• WORK REQUIRED: Restate the whole of the material. Keep every word, and drop the pictures.

• DATA EXTRACT:

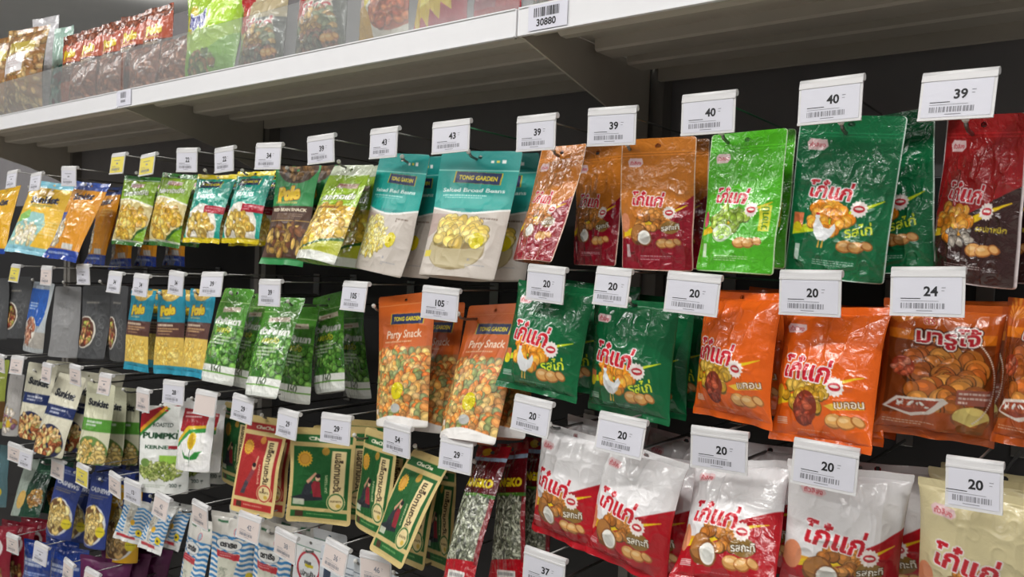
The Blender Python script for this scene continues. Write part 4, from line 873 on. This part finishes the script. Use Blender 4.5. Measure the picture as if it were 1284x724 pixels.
 ('R6', 'whitb', -1.154, -0.306, 0.747, 17, 10, 8, 'white and navy snack pouch under the slanted kraft pouch'),
 ('V0', 'redb', -2.841, -0.37, 0.399, 16, -10, -5, 'red snack bag in the bottom left corner'),
 ('V1', 'blueb', -2.549, -0.368, 0.435, 16, -11, -1, 'blue foil nut bag near the bottom left, front one'),
 ('V2', 'blueb', -2.366, -0.36, 0.465, 17, -8, -0, 'blue foil nut bag right of the front blue bag'),
 ('V3', 'purpb', -2.166, -0.351, 0.492, 37, 1, 6, 'purple snack bag at the bottom under the yellow cashew pouch'),
 ('B3d', 'sk_blu', -2.257, -0.201, 1.449, -7, -5, -0, 'orange and blue seed bag showing only its base under the left green nut packet'),
 ('B3e', 'sk_blu', -2.209, -0.142, 1.453, -8, -3, -0, 'orange and blue seed bag showing only its base under the right green nut packet'),
 ('A1', 'ts_shell', -2.86, -0.385, 1.872, 10, -3, 0, 'bag of peanuts in the shell at the left end of the top shelf'),
 ('A2', 'ts_shell', -2.635, -0.385, 1.872, 10, -3, 0, 'bag of peanuts in the shell with a white label, top shelf'),
 ('A3', 'ts_white', -2.8, -0.27, 1.872, 10, -2, 0, 'crumpled white plastic bag above the peanuts in the shell'),
 ('A3b', 'ts_teal', -2.67, -0.27, 1.872, 10, -2, 0, 'pale teal clear bag between the peanuts and orange packets'),
 ('A4', 'ts_pole', -2.47, -0.32, 1.872, 6, -3, -2, 'orange snack packet, first of five upright ones from the left'),
 ('A5', 'ts_pole', -2.35, -0.32, 1.872, 6, -3, -2, 'orange snack packet, second of five upright ones from the left'),
 ('A6', 'ts_pole', -2.235, -0.32, 1.872, 6, -3, -2, 'orange snack packet, third of five upright ones from the left'),
 ('A7', 'ts_pole', -2.115, -0.32, 1.872, 6, -3, -2, 'orange snack packet, fourth of five upright ones from the left'),
 ('A8', 'ts_pole', -1.995, -0.32, 1.872, 6, -3, -2, 'orange snack packet, fifth upright one, next to the lime green bag'),
 ('A9', 'ts_polel', -2.264, -0.38, 1.872, 2, -3, 0, 'low brown snack packet behind the clear guard, first from the left'),
 ('A10', 'ts_polel', -2.113, -0.38, 1.872, 0, -3, 0, 'low brown snack packet behind the clear guard, second from the left'),
 ('A11', 'ts_polel', -1.955, -0.38, 1.872, 1, -4, 0, 'low brown snack packet behind the clear guard, third from the left'),
 ('A12', 'ts_polel', -1.807, -0.38, 1.872, 0, -3, 0, 'low brown snack packet behind the clear guard, beside the lime green bag'),
 ('A13', 'ts_lime', -1.665, -0.375, 1.872, 5, -4, 0, 'lime green bag with dark blue lettering on the top shelf'),
 ('A14', 'ts_kk', -1.468, -0.38, 1.872, 3, -4, 0, 'grey peanut bag on the top shelf right of the lime green bag'),
 ('A15', 'ts_kk', -1.27, -0.38, 1.872, 0, -4, -2, 'grey peanut bag on the top shelf left of the bowl picture bag'),
 ('A16', 'ts_bowl', -1.096, -0.38, 1.872, 0, -4, 0, 'bag with a printed white bowl of red snack on the top shelf'),
 ('A17', 'ts_flame', -0.955, -0.38, 1.872, 0, -4, 0, 'red bag with yellow flame print on the top shelf'),
 ('A18', 'ts_pink', -0.834, -0.38, 1.872, 0, -4, 0, 'pink and red bag at the right end of the visible top shelf goods'),
 ('A19', 'ts_kk', -0.69, -0.38, 1.872, 0, -4, 0, 'dark bag above the barcode sticker on the top shelf edge'),
]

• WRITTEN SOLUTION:
The Blender Python script for this scene continues. Write part 4, from line 873 on. This part finishes the script. Use Blender 4.5. Measure the picture as if it were 1284x724 pixels.
 ('R6', 'whitb', -1.154, -0.306, 0.747, 17, 10, 8, 'white and navy snack pouch under the slanted kraft pouch'),
 ('V0', 'redb', -2.841, -0.37, 0.399, 16, -10, -5, 'red snack bag in the bottom left corner'),
 ('V1', 'blueb', -2.549, -0.368, 0.435, 16, -11, -1, 'blue foil nut bag near the bottom left, front one'),
 ('V2', 'blueb', -2.366, -0.36, 0.465, 17, -8, -0, 'blue foil nut bag right of the front blue bag'),
 ('V3', 'purpb', -2.166, -0.351, 0.492, 37, 1, 6, 'purple snack bag at the bottom under the yellow cashew pouch'),
 ('B3d', 'sk_blu', -2.257, -0.201, 1.449, -7, -5, -0, 'orange and blue seed bag showing only its base under the left green nut packet'),
 ('B3e', 'sk_blu', -2.209, -0.142, 1.453, -8, -3, -0, 'orange and blue seed bag showing only its base under the right green nut packet'),
 ('A1', 'ts_shell', -2.86, -0.385, 1.872, 10, -3, 0, 'bag of peanuts in the shell at the left end of the top shelf'),
 ('A2', 'ts_shell', -2.635, -0.385, 1.872, 10, -3, 0, 'bag of peanuts in the shell with a white label, top shelf'),
 ('A3', 'ts_white', -2.8, -0.27, 1.872, 10, -2, 0, 'crumpled white plastic bag above the peanuts in the shell'),
 ('A3b', 'ts_teal', -2.67, -0.27, 1.872, 10, -2, 0, 'pale teal clear bag between the peanuts and orange packets'),
 ('A4', 'ts_pole', -2.47, -0.32, 1.872, 6, -3, -2, 'orange snack packet, first of five upright ones from the left'),
 ('A5', 'ts_pole', -2.35, -0.32, 1.872, 6, -3, -2, 'orange snack packet, second of five upright ones from the left'),
 ('A6', 'ts_pole', -2.235, -0.32, 1.872, 6, -3, -2, 'orange snack packet, third of five upright ones from the left'),
 ('A7', 'ts_pole', -2.115, -0.32, 1.872, 6, -3, -2, 'orange snack packet, fourth of five upright ones from the left'),
 ('A8', 'ts_pole', -1.995, -0.32, 1.872, 6, -3, -2, 'orange snack packet, fifth upright one, next to the lime green bag'),
 ('A9', 'ts_polel', -2.264, -0.38, 1.872, 2, -3, 0, 'low brown snack packet behind the clear guard, first from the left'),
 ('A10', 'ts_polel', -2.113, -0.38, 1.872, 0, -3, 0, 'low brown snack packet behind the clear guard, second from the left'),
 ('A11', 'ts_polel', -1.955, -0.38, 1.872, 1, -4, 0, 'low brown snack packet behind the clear guard, third from the left'),
 ('A12', 'ts_polel', -1.807, -0.38, 1.872, 0, -3, 0, 'low brown snack packet behind the clear guard, beside the lime green bag'),
 ('A13', 'ts_lime', -1.665, -0.375, 1.872, 5, -4, 0, 'lime green bag with dark blue lettering on the top shelf'),
 ('A14', 'ts_kk', -1.468, -0.38, 1.872, 3, -4, 0, 'grey peanut bag on the top shelf right of the lime green bag'),
 ('A15', 'ts_kk', -1.27, -0.38, 1.872, 0, -4, -2, 'grey peanut bag on the top shelf left of the bowl picture bag'),
 ('A16', 'ts_bowl', -1.096, -0.38, 1.872, 0, -4, 0, 'bag with a printed white bowl of red snack on the top shelf'),
 ('A17', 'ts_flame', -0.955, -0.38, 1.872, 0, -4, 0, 'red bag with yellow flame print on the top shelf'),
 ('A18', 'ts_pink', -0.834, -0.38, 1.872, 0, -4, 0, 'pink and red bag at the right end of the visible top shelf goods'),
 ('A19', 'ts_kk', -0.69, -0.38, 1.872, 0, -4, 0, 'dark bag above the barcode sticker on the top shelf edge'),
]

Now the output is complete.